**Problem details**
Set the lines down again exactly, first line through the line that contains "COL = scene.collection", with no pictures.

+++

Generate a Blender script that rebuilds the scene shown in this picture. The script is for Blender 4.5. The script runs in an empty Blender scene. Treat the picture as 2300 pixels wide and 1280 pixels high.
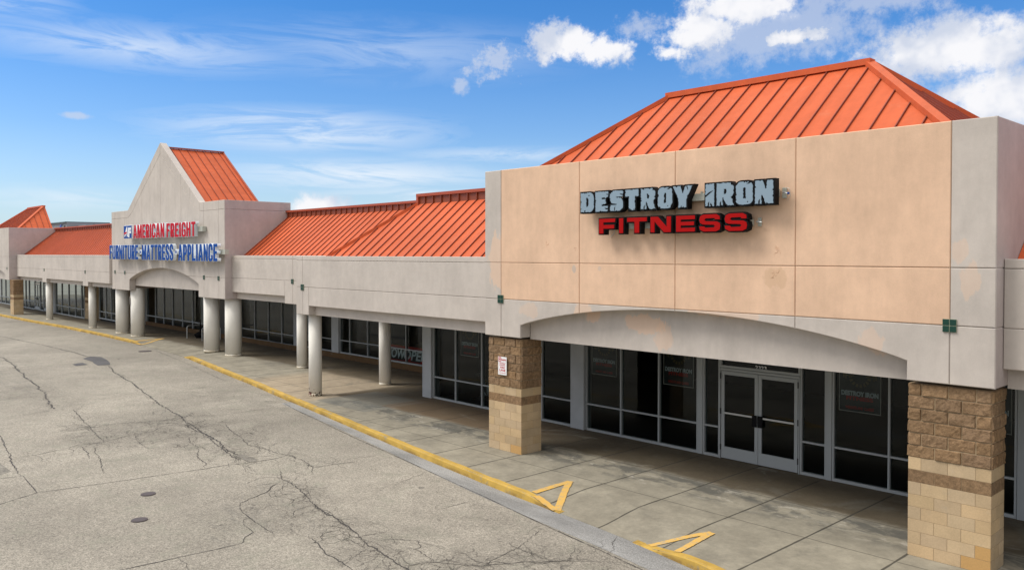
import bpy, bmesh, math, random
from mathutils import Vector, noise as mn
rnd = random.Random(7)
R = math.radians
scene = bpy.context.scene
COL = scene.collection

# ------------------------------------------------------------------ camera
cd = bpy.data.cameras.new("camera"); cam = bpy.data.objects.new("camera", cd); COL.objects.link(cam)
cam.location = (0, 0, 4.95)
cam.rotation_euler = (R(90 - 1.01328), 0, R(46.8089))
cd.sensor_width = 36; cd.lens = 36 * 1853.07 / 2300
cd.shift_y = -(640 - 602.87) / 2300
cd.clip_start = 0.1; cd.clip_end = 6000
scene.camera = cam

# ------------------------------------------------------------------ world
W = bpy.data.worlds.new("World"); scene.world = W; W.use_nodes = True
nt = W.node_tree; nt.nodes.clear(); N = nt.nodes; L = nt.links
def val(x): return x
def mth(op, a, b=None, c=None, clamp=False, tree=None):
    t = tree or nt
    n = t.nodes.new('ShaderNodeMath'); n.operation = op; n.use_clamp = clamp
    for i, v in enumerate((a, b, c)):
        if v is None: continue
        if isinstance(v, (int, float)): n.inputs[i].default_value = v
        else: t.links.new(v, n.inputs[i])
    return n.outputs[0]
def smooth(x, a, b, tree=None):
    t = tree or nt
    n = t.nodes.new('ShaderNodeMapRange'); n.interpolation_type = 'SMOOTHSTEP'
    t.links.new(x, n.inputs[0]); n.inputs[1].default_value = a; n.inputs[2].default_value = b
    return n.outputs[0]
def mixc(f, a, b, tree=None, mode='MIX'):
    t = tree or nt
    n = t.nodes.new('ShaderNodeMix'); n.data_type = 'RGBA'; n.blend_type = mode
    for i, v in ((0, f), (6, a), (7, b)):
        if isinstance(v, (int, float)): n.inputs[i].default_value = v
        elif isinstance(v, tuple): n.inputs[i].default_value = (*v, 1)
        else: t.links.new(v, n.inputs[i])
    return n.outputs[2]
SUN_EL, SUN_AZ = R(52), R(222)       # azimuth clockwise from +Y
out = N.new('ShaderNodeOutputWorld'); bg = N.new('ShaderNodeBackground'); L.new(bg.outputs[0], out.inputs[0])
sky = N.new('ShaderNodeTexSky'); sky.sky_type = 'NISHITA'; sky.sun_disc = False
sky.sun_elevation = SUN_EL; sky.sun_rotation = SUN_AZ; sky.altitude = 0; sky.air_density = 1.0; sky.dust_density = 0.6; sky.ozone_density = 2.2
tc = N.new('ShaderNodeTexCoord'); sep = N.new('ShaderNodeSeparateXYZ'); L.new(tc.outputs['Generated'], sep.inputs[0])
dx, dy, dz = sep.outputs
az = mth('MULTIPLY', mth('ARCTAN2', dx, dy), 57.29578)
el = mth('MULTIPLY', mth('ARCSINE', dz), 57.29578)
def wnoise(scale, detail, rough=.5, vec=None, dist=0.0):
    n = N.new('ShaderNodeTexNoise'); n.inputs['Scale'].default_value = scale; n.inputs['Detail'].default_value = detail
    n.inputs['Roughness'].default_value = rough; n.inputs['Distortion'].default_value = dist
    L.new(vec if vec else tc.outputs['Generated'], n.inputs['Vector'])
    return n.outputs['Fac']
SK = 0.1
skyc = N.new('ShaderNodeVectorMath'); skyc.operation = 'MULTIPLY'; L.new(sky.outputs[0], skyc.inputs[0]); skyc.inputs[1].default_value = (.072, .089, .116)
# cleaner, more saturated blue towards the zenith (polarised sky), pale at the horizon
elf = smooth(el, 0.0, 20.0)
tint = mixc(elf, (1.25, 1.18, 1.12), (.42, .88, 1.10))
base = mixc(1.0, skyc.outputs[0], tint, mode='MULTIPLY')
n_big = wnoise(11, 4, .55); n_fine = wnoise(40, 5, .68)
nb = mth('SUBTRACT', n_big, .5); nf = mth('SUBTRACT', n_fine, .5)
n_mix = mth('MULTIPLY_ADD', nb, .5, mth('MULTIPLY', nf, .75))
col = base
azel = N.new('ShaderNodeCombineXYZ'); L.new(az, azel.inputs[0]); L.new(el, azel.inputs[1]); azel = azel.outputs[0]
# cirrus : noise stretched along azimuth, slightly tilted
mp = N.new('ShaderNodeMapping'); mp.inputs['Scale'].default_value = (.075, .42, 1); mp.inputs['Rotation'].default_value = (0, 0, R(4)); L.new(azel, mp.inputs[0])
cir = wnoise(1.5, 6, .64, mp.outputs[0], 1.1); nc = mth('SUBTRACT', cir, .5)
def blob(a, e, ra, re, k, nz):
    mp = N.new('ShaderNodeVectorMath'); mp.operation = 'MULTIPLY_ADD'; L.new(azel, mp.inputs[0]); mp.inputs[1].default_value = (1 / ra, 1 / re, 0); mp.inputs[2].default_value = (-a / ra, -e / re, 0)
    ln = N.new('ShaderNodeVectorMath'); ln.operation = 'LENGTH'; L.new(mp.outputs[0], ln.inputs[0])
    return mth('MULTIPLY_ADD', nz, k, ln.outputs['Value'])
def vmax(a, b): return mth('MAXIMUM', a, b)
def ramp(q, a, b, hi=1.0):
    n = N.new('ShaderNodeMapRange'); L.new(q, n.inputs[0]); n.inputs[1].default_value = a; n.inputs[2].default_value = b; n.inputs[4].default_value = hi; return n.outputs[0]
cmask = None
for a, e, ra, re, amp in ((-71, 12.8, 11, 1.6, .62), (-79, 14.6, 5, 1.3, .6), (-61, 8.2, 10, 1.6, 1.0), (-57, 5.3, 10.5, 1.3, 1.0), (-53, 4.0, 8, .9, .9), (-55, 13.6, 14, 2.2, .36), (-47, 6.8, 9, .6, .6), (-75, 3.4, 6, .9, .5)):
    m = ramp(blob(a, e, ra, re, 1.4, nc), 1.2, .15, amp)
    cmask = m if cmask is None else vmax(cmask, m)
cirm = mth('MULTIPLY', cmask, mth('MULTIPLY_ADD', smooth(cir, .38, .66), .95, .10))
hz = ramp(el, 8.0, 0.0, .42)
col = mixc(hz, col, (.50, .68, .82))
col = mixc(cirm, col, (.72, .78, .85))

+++

**Exercise output**
Generate a Blender script that rebuilds the scene shown in this picture. The script is for Blender 4.5. The script runs in an empty Blender scene. Treat the picture as 2300 pixels wide and 1280 pixels high.
import bpy, bmesh, math, random
from mathutils import Vector, noise as mn
rnd = random.Random(7)
R = math.radians
scene = bpy.context.scene
COL = scene.collection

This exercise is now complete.